Finalmente, com as grandes corporações comprando e vendendo marcas de skate, a estrutura do mundo do skate é drasticamente afetada. Nós vimos isso recentemente, quando Mark Ecko vendeu a Zoo York para a Iconix, que acabou decidindo que a melhor coisa a fazer seria tirar o skate da Zoo York e demitir alguns skatistas.
Outro exemplo das consequências da compra e venda de marcas como se elas fossem commodities, ao invés de pilares da comunidade do skate, é a aquisição da Timberland pela VF Corp. A VF Corp, recentemente, comprou a Timberland, que era dona da Ipath. Passados alguns meses, a Ipath foi vendida para a Klone Lab, o que levou à reestruturação da Ipath e à perda de boa parte do time da marca.
As corporações só dão valor às marcas e skatistas levando em conta o quanto de lucro eles podem gerar para os acionistas, ao invés de valorizá-los como parte importante da nossa cultura. No mundo do skate corporativo, marcas e skatistas são meros commodities que devem ser comprados, vão gerar lucro e depois são jogados fora.
Se as corporações continuarem a aumentar sua fatia no skate, suas ramificações em termos de cultura, espaço e economia serão enormes.

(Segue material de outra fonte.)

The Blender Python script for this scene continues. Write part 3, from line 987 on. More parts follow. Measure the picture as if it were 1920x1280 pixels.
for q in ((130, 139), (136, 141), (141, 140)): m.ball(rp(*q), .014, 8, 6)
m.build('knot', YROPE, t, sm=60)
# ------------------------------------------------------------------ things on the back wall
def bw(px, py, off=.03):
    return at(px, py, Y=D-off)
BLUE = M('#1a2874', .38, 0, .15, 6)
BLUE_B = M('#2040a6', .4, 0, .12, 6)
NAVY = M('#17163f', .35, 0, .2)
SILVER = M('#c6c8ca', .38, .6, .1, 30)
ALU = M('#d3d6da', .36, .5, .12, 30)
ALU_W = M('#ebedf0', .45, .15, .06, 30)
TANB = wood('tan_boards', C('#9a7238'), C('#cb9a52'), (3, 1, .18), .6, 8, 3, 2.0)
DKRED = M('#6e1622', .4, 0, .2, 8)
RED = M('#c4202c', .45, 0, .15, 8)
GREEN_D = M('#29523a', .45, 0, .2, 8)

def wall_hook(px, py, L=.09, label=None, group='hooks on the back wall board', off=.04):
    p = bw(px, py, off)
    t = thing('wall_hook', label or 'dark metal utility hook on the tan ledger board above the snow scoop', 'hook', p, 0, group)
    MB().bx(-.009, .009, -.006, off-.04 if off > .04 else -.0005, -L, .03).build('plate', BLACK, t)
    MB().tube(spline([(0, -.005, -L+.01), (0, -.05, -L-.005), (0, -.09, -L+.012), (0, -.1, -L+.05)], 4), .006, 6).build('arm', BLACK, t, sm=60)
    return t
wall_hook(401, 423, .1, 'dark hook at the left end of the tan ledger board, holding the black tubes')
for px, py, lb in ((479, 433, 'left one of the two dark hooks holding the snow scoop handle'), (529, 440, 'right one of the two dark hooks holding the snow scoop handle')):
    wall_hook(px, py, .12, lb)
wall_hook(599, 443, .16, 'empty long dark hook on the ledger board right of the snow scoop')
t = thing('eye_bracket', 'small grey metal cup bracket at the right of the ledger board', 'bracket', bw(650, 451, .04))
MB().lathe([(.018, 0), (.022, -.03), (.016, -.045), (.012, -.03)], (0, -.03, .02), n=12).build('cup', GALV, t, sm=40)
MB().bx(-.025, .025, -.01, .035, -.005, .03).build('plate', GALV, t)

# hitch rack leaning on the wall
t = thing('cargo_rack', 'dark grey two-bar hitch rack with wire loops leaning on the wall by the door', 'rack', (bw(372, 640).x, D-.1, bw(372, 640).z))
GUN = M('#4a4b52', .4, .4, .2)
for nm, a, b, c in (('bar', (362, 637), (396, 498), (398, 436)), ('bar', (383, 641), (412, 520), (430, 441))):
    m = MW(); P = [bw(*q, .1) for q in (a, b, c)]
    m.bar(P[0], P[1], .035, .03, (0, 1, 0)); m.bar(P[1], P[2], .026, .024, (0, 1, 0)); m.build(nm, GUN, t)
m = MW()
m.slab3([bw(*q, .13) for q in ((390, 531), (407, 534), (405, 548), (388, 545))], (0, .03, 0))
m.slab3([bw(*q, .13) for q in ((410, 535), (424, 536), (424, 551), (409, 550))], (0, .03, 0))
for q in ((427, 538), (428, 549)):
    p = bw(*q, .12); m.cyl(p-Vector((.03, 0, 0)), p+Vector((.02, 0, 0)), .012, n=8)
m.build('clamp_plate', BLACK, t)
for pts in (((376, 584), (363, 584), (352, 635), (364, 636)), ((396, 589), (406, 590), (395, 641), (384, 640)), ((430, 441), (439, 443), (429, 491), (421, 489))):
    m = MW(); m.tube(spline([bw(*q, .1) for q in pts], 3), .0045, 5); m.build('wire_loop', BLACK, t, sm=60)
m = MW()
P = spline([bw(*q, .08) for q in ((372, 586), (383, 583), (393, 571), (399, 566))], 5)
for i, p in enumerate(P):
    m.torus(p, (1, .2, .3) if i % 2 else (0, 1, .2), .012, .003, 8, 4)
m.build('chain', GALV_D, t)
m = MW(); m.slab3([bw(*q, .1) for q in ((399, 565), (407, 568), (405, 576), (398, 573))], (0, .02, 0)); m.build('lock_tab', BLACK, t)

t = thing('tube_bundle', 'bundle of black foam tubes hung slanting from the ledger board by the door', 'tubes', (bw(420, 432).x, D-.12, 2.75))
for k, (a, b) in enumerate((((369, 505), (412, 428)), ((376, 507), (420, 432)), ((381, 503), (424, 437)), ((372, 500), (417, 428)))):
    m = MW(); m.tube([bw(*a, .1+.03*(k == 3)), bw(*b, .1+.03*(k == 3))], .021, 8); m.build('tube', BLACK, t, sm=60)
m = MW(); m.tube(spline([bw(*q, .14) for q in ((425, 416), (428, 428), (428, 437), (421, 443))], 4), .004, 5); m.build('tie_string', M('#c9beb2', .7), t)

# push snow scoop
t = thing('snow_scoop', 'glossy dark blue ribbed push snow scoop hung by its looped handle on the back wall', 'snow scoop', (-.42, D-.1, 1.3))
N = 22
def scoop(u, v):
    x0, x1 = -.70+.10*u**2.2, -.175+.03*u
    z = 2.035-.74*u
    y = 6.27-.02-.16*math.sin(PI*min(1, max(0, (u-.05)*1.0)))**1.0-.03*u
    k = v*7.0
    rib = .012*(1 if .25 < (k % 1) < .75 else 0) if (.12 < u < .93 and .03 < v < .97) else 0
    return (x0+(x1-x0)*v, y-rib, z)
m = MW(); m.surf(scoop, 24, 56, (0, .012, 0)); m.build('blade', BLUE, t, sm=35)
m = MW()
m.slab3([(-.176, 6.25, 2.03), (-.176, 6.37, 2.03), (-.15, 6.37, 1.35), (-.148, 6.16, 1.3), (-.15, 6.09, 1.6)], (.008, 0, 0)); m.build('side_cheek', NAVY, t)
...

Ao invés de esperarmos pra ver a próxima parte criativa do Mango, as pataquadas dos Baker Boys ou o próximo documentário do Wallner, estaremos presos assistindo Alex Klein tentando vender o skate competitivo pra fora do país, e Sheckler ganhando no skate, sendo “o melhor”. Ao invés de anomalias, esses skatistas se tornarão o padrão, e nós podemos acabar em um lugar pior do que estávamos nos anos 80, quando Vallely, Rocco, Gonzales e outros caras se rebelaram contra o controle das corporações.